Start of SUPPLIED ENTRIES

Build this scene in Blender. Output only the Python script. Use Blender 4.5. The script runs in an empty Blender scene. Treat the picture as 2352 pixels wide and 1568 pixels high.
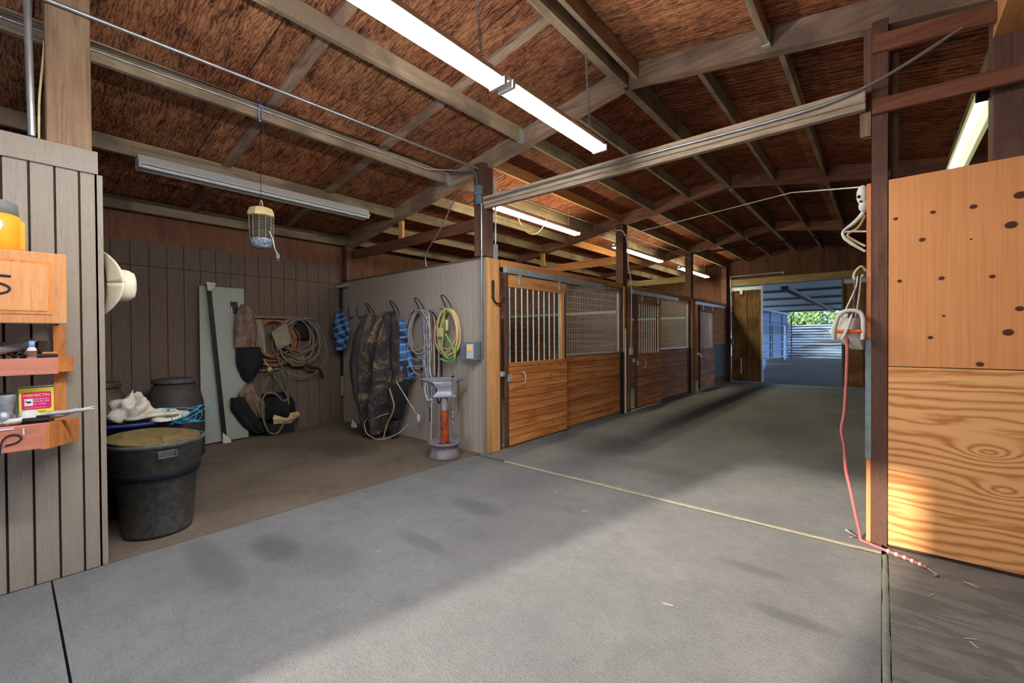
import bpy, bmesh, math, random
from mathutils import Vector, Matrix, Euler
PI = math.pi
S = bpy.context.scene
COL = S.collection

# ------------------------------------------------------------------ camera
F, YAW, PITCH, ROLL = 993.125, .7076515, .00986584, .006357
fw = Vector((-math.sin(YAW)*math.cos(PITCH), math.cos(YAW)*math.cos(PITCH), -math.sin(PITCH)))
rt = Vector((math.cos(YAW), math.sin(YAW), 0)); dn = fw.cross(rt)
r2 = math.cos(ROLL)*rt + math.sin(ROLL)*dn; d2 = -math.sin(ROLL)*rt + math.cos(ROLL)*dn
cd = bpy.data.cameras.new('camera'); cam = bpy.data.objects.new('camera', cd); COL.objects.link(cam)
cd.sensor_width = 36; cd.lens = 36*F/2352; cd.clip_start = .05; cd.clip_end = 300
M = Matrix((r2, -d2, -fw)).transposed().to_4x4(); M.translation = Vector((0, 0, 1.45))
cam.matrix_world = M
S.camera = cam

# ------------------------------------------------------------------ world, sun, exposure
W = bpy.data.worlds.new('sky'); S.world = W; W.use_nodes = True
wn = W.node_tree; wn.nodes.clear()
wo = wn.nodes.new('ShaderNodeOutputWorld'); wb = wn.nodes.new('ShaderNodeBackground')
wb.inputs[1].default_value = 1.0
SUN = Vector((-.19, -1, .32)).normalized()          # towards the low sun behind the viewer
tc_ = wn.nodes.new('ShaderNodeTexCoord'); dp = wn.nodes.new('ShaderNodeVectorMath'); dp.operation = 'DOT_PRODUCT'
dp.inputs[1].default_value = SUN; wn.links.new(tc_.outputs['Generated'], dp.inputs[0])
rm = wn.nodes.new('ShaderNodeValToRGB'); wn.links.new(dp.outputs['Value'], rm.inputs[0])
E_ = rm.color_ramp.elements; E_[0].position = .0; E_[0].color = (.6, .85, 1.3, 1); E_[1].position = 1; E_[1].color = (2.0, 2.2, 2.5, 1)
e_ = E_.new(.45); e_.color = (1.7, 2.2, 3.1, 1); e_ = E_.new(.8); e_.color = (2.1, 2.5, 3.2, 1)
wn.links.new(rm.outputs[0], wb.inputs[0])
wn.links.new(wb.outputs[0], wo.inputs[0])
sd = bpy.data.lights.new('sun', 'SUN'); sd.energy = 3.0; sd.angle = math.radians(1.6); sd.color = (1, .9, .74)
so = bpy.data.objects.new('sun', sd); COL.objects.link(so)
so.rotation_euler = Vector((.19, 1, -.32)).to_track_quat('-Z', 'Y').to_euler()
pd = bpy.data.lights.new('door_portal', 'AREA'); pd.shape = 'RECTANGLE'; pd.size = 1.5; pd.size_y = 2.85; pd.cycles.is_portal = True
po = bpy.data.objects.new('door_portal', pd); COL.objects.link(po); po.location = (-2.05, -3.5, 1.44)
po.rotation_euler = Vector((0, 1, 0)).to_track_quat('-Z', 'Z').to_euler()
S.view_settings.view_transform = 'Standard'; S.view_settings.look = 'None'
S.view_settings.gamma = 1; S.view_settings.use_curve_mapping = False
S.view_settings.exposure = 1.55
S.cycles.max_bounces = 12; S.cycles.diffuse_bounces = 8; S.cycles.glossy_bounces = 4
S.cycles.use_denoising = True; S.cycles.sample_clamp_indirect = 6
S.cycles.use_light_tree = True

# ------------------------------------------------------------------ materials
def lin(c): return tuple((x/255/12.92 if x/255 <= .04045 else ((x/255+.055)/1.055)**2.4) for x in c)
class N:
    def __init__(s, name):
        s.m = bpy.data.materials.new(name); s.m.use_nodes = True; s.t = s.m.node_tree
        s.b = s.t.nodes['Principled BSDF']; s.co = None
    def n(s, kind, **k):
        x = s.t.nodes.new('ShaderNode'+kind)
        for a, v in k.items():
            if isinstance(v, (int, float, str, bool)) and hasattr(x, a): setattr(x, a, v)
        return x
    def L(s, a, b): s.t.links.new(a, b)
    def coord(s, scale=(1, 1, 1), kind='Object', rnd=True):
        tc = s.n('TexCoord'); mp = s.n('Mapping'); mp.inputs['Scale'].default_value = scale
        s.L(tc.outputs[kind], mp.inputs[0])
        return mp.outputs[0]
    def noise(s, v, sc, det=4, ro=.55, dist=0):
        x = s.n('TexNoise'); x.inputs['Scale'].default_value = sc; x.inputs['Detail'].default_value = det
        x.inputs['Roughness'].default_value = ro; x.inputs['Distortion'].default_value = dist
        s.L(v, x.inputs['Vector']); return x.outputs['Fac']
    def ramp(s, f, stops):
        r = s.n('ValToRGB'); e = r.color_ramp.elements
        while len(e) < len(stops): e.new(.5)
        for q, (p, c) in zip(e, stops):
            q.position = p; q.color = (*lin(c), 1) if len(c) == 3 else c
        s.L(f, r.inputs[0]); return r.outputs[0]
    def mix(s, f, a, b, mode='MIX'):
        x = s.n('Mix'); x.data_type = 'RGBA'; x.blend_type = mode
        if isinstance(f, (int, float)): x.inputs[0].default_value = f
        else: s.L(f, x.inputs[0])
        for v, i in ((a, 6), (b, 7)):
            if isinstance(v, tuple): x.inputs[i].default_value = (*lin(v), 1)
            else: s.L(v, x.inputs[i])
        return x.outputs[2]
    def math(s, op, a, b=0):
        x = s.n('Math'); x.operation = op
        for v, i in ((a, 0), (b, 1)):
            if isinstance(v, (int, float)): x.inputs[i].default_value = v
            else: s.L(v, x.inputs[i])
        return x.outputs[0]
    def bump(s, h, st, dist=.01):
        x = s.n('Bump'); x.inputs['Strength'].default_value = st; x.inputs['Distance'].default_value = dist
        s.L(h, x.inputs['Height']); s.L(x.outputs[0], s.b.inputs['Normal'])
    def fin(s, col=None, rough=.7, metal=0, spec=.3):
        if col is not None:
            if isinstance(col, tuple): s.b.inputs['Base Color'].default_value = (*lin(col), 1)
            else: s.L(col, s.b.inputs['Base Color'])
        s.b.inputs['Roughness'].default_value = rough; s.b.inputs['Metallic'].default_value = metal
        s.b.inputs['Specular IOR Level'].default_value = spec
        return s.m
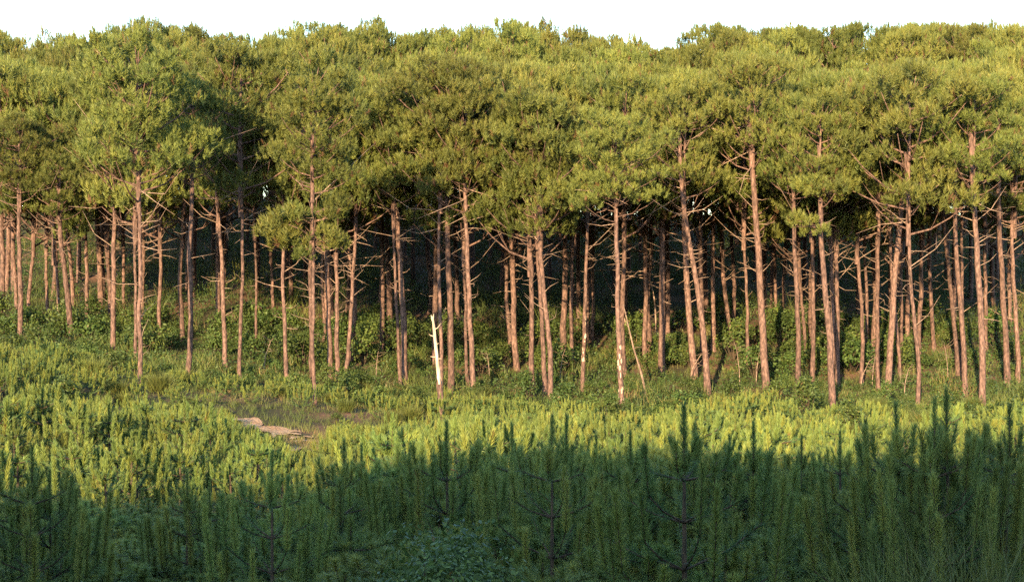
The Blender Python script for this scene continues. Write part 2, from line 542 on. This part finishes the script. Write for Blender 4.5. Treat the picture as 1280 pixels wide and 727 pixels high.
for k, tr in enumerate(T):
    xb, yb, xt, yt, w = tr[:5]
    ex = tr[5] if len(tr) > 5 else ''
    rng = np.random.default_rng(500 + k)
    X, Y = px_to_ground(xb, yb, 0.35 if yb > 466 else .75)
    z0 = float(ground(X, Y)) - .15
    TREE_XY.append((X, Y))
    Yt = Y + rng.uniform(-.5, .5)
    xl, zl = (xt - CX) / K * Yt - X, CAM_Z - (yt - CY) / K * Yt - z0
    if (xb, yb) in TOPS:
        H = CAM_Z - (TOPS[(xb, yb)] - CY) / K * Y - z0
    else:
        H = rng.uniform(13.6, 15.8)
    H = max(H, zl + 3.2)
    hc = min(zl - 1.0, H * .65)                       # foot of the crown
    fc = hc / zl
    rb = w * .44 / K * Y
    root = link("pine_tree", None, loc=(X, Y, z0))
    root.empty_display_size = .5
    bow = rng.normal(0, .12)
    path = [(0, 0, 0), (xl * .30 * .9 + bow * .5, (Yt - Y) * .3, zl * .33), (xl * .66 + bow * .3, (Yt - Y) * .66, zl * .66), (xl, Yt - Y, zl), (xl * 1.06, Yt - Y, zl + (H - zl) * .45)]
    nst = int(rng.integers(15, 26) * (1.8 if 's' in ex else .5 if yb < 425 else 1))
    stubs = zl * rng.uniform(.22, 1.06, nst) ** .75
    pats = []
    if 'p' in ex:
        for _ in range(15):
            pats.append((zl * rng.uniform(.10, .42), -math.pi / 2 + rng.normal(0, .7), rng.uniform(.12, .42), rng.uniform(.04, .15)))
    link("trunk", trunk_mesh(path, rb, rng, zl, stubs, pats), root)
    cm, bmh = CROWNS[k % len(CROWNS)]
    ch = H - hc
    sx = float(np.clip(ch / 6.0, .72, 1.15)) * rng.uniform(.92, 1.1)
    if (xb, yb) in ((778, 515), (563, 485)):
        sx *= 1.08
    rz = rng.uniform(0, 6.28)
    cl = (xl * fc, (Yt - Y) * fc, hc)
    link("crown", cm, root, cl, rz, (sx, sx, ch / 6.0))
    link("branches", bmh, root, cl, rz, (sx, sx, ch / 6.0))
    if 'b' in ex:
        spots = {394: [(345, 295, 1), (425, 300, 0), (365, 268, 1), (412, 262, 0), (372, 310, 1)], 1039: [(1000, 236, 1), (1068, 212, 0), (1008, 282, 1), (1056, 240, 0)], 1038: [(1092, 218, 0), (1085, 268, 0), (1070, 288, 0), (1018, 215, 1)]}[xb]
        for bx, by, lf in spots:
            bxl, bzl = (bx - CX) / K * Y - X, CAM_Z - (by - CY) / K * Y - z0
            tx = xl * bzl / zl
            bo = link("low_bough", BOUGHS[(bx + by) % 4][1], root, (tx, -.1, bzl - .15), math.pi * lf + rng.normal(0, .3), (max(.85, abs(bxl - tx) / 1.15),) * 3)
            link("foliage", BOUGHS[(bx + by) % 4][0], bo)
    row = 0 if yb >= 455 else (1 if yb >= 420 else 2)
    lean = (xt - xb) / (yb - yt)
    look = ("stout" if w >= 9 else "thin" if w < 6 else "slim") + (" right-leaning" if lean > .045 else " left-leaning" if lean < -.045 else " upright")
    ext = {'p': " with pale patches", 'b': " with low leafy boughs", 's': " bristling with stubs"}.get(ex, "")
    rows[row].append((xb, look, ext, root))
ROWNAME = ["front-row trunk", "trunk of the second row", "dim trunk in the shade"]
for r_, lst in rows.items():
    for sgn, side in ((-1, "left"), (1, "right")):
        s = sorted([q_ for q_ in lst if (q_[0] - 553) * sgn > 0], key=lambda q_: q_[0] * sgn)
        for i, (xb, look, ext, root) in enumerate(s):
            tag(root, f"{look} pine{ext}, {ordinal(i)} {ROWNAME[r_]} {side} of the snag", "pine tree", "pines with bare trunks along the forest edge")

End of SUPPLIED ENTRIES

Pictures excluded, repeat exactly the lines from the top of the material through the line with "S.camera = cam", including both of those lines.

Build this scene in Blender. Output only the Python script. Use Blender 4.5. The script runs in an empty Blender scene. Treat the picture as 2352 pixels wide and 1568 pixels high.
import bpy, bmesh, math, random
from mathutils import Vector, Matrix, Euler
PI = math.pi
S = bpy.context.scene
COL = S.collection

# ------------------------------------------------------------------ camera
F, YAW, PITCH, ROLL = 993.125, .7076515, .00986584, .006357
fw = Vector((-math.sin(YAW)*math.cos(PITCH), math.cos(YAW)*math.cos(PITCH), -math.sin(PITCH)))
rt = Vector((math.cos(YAW), math.sin(YAW), 0)); dn = fw.cross(rt)
r2 = math.cos(ROLL)*rt + math.sin(ROLL)*dn; d2 = -math.sin(ROLL)*rt + math.cos(ROLL)*dn
cd = bpy.data.cameras.new('camera'); cam = bpy.data.objects.new('camera', cd); COL.objects.link(cam)
cd.sensor_width = 36; cd.lens = 36*F/2352; cd.clip_start = .05; cd.clip_end = 300
M = Matrix((r2, -d2, -fw)).transposed().to_4x4(); M.translation = Vector((0, 0, 1.45))
cam.matrix_world = M
S.camera = cam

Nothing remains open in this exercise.